TASK OBJECTIVE:
Repeat the material verbatim. Images are excluded from the copy.

DATASET SECTION:
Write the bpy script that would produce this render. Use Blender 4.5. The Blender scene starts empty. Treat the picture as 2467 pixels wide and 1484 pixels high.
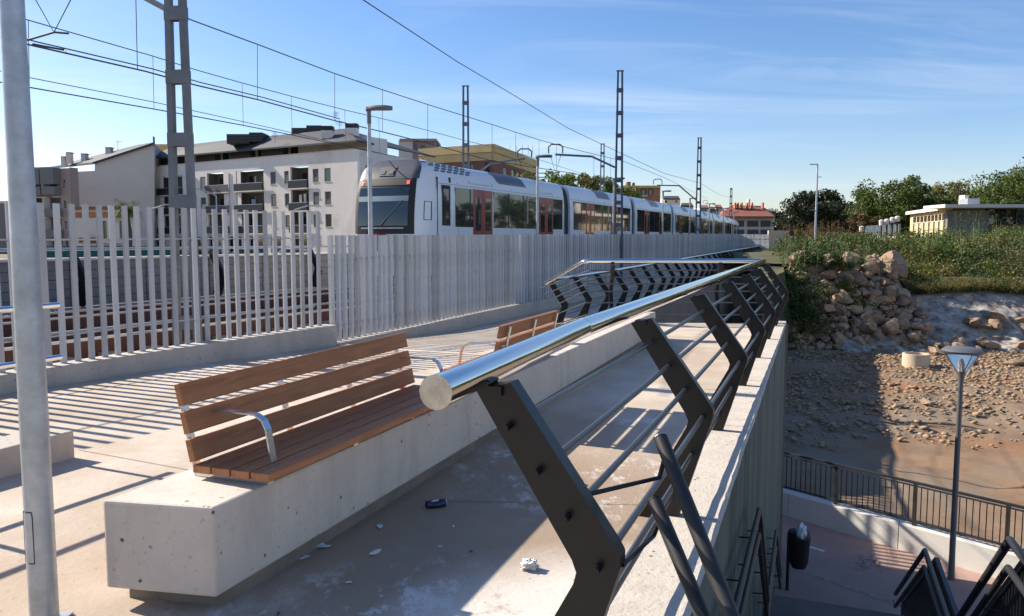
import bpy, bmesh, math, random
import numpy as np
from mathutils import Vector, Matrix, noise as mnoise
random.seed(7); rng = np.random.default_rng(7)
SC = bpy.context.scene
COL = SC.collection

# ------------------------------------------------------------------ camera, sky, sun, exposure
FPX, CX, CY, HZ = 1880.0, 1233.0, 742.0, 580.0      # measured on the photograph at 2466 x 1484
PITCH = math.atan((CY-HZ)/FPX)
cam_d = bpy.data.cameras.new('camera'); cam = bpy.data.objects.new('camera', cam_d); COL.objects.link(cam)
cam_d.sensor_width = 36; cam_d.lens = 36*FPX/2466.0
cam_d.clip_start = 0.05; cam_d.clip_end = 6000
cam.location = (0, 0, 0); cam.rotation_euler = (math.pi/2-PITCH, 0, 0)
SC.camera = cam

SUN_EL = math.radians(33.4)
SX, SY = -0.905, 0.425                                # horizontal direction towards the sun
world = bpy.data.worlds.new('World'); SC.world = world; world.use_nodes = True
nt = world.node_tree; nt.nodes.clear()
def N(nt, t, **k):
    n = nt.nodes.new(t)
    for a, v in k.items():
        if a.startswith('i_'): n.inputs[a[2:].replace('_', ' ')].default_value = v
        else: setattr(n, a, v)
    return n
sky = N(nt, 'ShaderNodeTexSky', sky_type='NISHITA', sun_disc=False, sun_elevation=SUN_EL,
        sun_rotation=math.atan2(SX, SY), air_density=1.0, dust_density=0.5, ozone_density=2.2, altitude=60)
tc = N(nt, 'ShaderNodeTexCoord'); sep = N(nt, 'ShaderNodeSeparateXYZ')
nt.links.new(tc.outputs['Generated'], sep.inputs[0])
zz = N(nt, 'ShaderNodeMath', operation='ADD'); zz.inputs[1].default_value = 0.09
nt.links.new(sep.outputs['Z'], zz.inputs[0])
zc = N(nt, 'ShaderNodeMath', operation='MAXIMUM'); zc.inputs[1].default_value = 0.03
nt.links.new(zz.outputs[0], zc.inputs[0])
dv = []
for ax in 'XY':
    d = N(nt, 'ShaderNodeMath', operation='DIVIDE'); nt.links.new(sep.outputs[ax], d.inputs[0]); nt.links.new(zc.outputs[0], d.inputs[1]); dv.append(d)
cmb = N(nt, 'ShaderNodeCombineXYZ'); nt.links.new(dv[0].outputs[0], cmb.inputs[0]); nt.links.new(dv[1].outputs[0], cmb.inputs[1])
mp = N(nt, 'ShaderNodeMapping'); mp.inputs['Rotation'].default_value = (0, 0, math.radians(-24)); mp.inputs['Scale'].default_value = (0.42, 1.25, 1); mp.inputs['Location'].default_value = (3.1, 1.4, 0)
nt.links.new(cmb.outputs[0], mp.inputs[0])
n1 = N(nt, 'ShaderNodeTexNoise'); n1.inputs['Scale'].default_value = 1.0; n1.inputs['Detail'].default_value = 9; n1.inputs['Roughness'].default_value = 0.62; n1.inputs['Distortion'].default_value = 1.1
nt.links.new(mp.outputs[0], n1.inputs['Vector'])
n2 = N(nt, 'ShaderNodeTexNoise'); n2.inputs['Scale'].default_value = 0.35; n2.inputs['Detail'].default_value = 3
nt.links.new(cmb.outputs[0], n2.inputs['Vector'])
r1 = N(nt, 'ShaderNodeMapRange'); r1.inputs['From Min'].default_value = 0.45; r1.inputs['From Max'].default_value = 0.76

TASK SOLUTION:
Write the bpy script that would produce this render. Use Blender 4.5. The Blender scene starts empty. Treat the picture as 2467 pixels wide and 1484 pixels high.
import bpy, bmesh, math, random
import numpy as np
from mathutils import Vector, Matrix, noise as mnoise
random.seed(7); rng = np.random.default_rng(7)
SC = bpy.context.scene
COL = SC.collection

# ------------------------------------------------------------------ camera, sky, sun, exposure
FPX, CX, CY, HZ = 1880.0, 1233.0, 742.0, 580.0      # measured on the photograph at 2466 x 1484
PITCH = math.atan((CY-HZ)/FPX)
cam_d = bpy.data.cameras.new('camera'); cam = bpy.data.objects.new('camera', cam_d); COL.objects.link(cam)
cam_d.sensor_width = 36; cam_d.lens = 36*FPX/2466.0
cam_d.clip_start = 0.05; cam_d.clip_end = 6000
cam.location = (0, 0, 0); cam.rotation_euler = (math.pi/2-PITCH, 0, 0)
SC.camera = cam

SUN_EL = math.radians(33.4)
SX, SY = -0.905, 0.425                                # horizontal direction towards the sun
world = bpy.data.worlds.new('World'); SC.world = world; world.use_nodes = True
nt = world.node_tree; nt.nodes.clear()
def N(nt, t, **k):
    n = nt.nodes.new(t)
    for a, v in k.items():
        if a.startswith('i_'): n.inputs[a[2:].replace('_', ' ')].default_value = v
        else: setattr(n, a, v)
    return n
sky = N(nt, 'ShaderNodeTexSky', sky_type='NISHITA', sun_disc=False, sun_elevation=SUN_EL,
        sun_rotation=math.atan2(SX, SY), air_density=1.0, dust_density=0.5, ozone_density=2.2, altitude=60)
tc = N(nt, 'ShaderNodeTexCoord'); sep = N(nt, 'ShaderNodeSeparateXYZ')
nt.links.new(tc.outputs['Generated'], sep.inputs[0])
zz = N(nt, 'ShaderNodeMath', operation='ADD'); zz.inputs[1].default_value = 0.09
nt.links.new(sep.outputs['Z'], zz.inputs[0])
zc = N(nt, 'ShaderNodeMath', operation='MAXIMUM'); zc.inputs[1].default_value = 0.03
nt.links.new(zz.outputs[0], zc.inputs[0])
dv = []
for ax in 'XY':
    d = N(nt, 'ShaderNodeMath', operation='DIVIDE'); nt.links.new(sep.outputs[ax], d.inputs[0]); nt.links.new(zc.outputs[0], d.inputs[1]); dv.append(d)
cmb = N(nt, 'ShaderNodeCombineXYZ'); nt.links.new(dv[0].outputs[0], cmb.inputs[0]); nt.links.new(dv[1].outputs[0], cmb.inputs[1])
mp = N(nt, 'ShaderNodeMapping'); mp.inputs['Rotation'].default_value = (0, 0, math.radians(-24)); mp.inputs['Scale'].default_value = (0.42, 1.25, 1); mp.inputs['Location'].default_value = (3.1, 1.4, 0)
nt.links.new(cmb.outputs[0], mp.inputs[0])
n1 = N(nt, 'ShaderNodeTexNoise'); n1.inputs['Scale'].default_value = 1.0; n1.inputs['Detail'].default_value = 9; n1.inputs['Roughness'].default_value = 0.62; n1.inputs['Distortion'].default_value = 1.1
nt.links.new(mp.outputs[0], n1.inputs['Vector'])
n2 = N(nt, 'ShaderNodeTexNoise'); n2.inputs['Scale'].default_value = 0.35; n2.inputs['Detail'].default_value = 3
nt.links.new(cmb.outputs[0], n2.inputs['Vector'])
r1 = N(nt, 'ShaderNodeMapRange'); r1.inputs['From Min'].default_value = 0.45; r1.inputs['From Max'].default_value = 0.76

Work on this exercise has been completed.